*Work instructions*:
From the entries below, tally how many lines contain "this" and report only that figure.

*Records provided*:
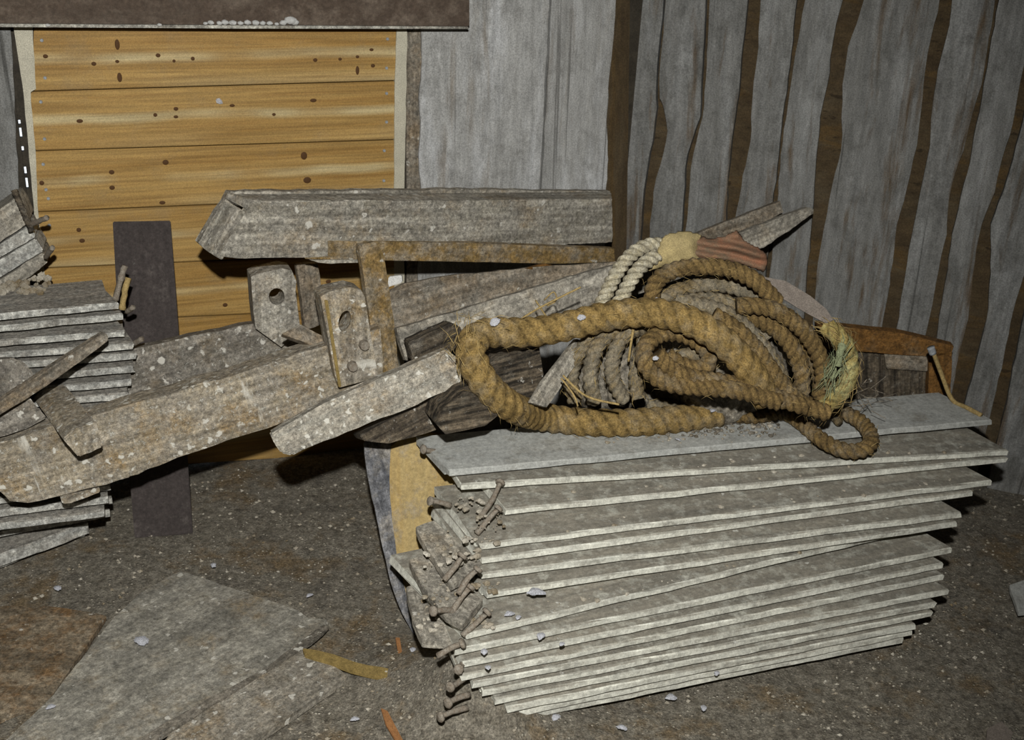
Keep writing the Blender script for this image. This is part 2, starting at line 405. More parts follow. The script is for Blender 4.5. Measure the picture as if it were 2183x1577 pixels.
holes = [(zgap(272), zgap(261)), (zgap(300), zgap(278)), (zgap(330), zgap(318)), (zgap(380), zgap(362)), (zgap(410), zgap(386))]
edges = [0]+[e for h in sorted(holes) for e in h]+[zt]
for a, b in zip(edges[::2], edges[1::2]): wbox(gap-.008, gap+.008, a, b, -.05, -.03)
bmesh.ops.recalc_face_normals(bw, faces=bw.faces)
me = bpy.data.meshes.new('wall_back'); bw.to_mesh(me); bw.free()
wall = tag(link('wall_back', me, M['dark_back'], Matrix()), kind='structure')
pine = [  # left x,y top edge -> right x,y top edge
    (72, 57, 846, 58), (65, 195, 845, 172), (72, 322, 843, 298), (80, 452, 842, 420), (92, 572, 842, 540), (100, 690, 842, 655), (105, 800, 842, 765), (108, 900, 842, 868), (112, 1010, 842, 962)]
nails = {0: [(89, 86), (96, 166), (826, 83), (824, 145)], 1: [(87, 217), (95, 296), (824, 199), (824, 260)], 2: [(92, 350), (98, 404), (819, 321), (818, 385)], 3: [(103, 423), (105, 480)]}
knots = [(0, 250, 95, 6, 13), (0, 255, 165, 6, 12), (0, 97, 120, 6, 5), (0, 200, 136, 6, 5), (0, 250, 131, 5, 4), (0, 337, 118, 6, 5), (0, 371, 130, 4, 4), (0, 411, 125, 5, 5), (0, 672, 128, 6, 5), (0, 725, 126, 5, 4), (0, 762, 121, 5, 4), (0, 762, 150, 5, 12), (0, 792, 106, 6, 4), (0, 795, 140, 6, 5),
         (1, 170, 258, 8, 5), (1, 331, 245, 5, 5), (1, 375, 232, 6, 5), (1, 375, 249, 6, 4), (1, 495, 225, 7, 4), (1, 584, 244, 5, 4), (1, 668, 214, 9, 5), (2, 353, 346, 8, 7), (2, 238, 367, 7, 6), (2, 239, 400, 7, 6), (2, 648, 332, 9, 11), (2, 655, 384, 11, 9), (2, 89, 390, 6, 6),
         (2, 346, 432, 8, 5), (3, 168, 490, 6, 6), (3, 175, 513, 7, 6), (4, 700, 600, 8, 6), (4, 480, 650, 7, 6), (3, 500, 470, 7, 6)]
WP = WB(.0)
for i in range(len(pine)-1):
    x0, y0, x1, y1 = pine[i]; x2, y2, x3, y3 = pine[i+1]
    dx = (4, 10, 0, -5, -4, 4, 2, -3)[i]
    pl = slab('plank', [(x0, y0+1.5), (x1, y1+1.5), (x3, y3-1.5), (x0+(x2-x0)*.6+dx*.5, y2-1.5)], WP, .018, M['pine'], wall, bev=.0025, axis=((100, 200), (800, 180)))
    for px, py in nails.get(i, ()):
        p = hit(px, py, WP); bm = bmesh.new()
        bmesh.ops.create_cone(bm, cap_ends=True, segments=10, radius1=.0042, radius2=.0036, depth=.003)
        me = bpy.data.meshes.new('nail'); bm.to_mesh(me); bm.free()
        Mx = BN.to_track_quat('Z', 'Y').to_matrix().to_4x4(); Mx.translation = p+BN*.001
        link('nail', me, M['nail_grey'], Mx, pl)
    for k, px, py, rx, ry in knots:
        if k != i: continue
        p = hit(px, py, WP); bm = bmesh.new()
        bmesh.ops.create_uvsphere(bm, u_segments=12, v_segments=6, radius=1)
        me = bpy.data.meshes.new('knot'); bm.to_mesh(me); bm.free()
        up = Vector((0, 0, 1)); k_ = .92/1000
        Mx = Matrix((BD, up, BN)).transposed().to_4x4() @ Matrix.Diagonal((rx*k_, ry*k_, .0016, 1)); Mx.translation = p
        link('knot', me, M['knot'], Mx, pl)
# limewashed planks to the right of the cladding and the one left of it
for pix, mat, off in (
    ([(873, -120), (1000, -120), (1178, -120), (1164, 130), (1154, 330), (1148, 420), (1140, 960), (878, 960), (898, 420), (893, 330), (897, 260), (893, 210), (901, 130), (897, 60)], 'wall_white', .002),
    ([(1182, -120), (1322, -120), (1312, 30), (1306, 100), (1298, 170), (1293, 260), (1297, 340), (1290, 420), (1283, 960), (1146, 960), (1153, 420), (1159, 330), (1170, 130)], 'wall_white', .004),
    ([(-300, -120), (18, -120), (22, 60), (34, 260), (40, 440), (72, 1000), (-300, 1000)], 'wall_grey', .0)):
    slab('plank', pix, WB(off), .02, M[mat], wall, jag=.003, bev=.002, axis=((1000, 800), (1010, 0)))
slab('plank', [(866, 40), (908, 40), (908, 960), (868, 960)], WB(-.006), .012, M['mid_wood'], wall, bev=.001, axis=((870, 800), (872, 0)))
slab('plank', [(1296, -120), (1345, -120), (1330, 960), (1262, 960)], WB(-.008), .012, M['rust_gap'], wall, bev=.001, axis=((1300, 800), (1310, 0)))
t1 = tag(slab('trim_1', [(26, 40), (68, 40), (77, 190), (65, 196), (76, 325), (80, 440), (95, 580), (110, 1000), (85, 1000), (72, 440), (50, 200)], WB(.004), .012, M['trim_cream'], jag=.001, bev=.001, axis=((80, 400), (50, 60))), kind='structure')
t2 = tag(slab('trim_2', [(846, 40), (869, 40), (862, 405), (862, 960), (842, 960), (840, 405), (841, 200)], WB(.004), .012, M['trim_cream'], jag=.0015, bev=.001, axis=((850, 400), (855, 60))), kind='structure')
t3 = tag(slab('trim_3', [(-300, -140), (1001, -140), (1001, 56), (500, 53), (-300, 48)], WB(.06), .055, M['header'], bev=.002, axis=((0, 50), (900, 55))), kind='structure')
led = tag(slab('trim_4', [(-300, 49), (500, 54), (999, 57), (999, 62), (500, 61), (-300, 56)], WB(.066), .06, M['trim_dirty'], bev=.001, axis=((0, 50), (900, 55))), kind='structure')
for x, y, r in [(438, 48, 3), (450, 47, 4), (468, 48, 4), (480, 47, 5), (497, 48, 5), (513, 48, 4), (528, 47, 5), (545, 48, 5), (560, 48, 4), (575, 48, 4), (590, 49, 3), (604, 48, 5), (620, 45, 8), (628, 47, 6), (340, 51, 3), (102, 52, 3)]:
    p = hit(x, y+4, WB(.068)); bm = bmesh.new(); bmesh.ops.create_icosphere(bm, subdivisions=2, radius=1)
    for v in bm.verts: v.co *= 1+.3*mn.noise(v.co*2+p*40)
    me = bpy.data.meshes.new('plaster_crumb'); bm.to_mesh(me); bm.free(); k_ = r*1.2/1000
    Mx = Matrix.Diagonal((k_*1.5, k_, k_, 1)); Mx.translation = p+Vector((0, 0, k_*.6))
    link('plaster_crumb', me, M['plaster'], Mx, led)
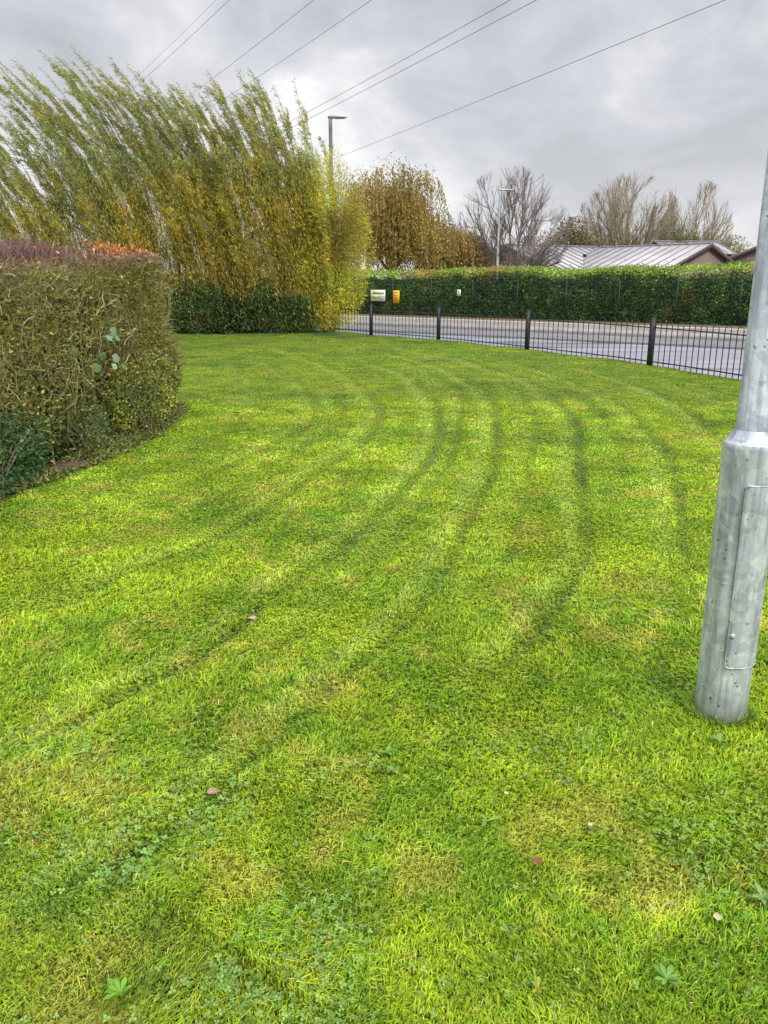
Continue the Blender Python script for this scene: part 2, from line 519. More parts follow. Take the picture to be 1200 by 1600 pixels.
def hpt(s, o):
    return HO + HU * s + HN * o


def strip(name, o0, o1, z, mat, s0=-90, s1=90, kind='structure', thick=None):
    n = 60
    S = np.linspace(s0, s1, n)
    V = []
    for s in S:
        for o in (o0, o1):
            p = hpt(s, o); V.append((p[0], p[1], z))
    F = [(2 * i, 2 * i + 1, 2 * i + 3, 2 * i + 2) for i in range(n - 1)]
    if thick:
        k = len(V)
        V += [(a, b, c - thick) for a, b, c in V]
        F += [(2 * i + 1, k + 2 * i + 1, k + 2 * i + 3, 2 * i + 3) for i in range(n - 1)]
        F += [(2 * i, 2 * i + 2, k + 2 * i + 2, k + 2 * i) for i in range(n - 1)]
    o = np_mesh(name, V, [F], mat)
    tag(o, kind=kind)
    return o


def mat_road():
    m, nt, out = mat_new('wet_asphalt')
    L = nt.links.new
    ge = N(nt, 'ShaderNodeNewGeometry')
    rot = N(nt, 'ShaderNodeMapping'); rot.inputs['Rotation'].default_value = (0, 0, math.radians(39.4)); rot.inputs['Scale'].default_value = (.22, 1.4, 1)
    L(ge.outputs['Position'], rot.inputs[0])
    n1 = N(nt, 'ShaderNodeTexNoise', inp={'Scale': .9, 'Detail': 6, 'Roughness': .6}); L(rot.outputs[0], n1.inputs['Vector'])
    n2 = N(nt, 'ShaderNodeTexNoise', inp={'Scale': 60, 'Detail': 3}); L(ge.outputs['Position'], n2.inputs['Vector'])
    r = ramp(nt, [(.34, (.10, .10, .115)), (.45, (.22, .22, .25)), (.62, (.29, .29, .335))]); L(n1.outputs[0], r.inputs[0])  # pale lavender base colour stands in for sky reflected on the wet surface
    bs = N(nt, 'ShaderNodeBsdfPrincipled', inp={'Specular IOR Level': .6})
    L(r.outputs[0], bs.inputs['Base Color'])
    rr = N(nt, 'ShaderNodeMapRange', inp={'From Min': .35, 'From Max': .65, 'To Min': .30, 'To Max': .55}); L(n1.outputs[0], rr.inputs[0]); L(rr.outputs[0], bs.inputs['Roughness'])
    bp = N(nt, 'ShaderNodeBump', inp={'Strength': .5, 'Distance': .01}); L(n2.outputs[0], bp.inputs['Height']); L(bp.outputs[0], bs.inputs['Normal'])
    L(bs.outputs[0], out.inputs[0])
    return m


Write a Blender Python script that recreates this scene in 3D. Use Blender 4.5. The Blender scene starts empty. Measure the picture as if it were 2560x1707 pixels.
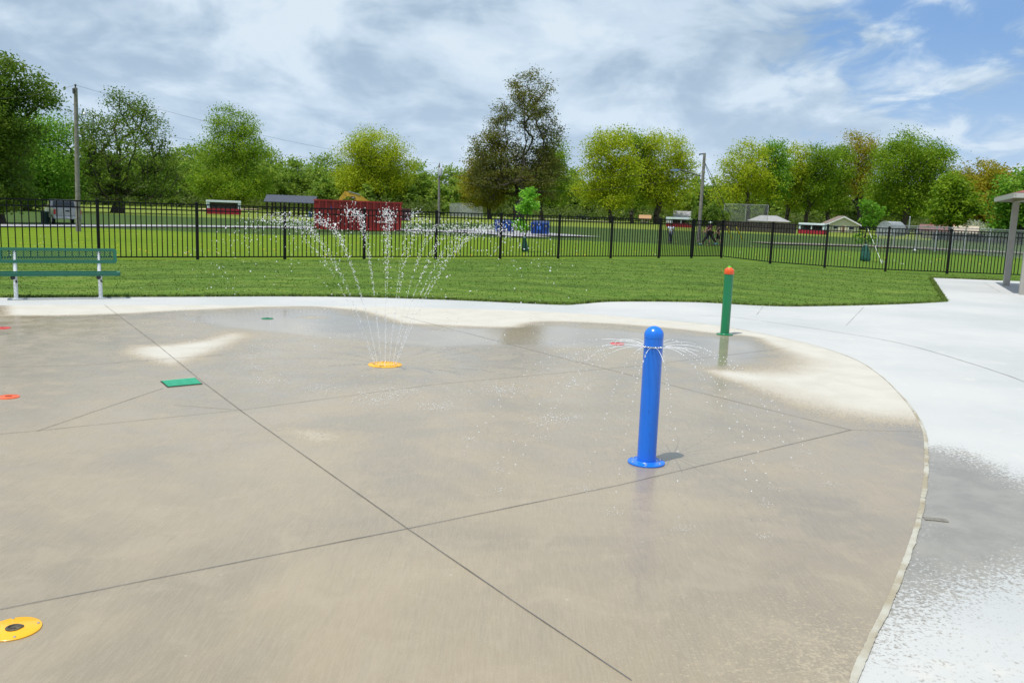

*Task result*:
3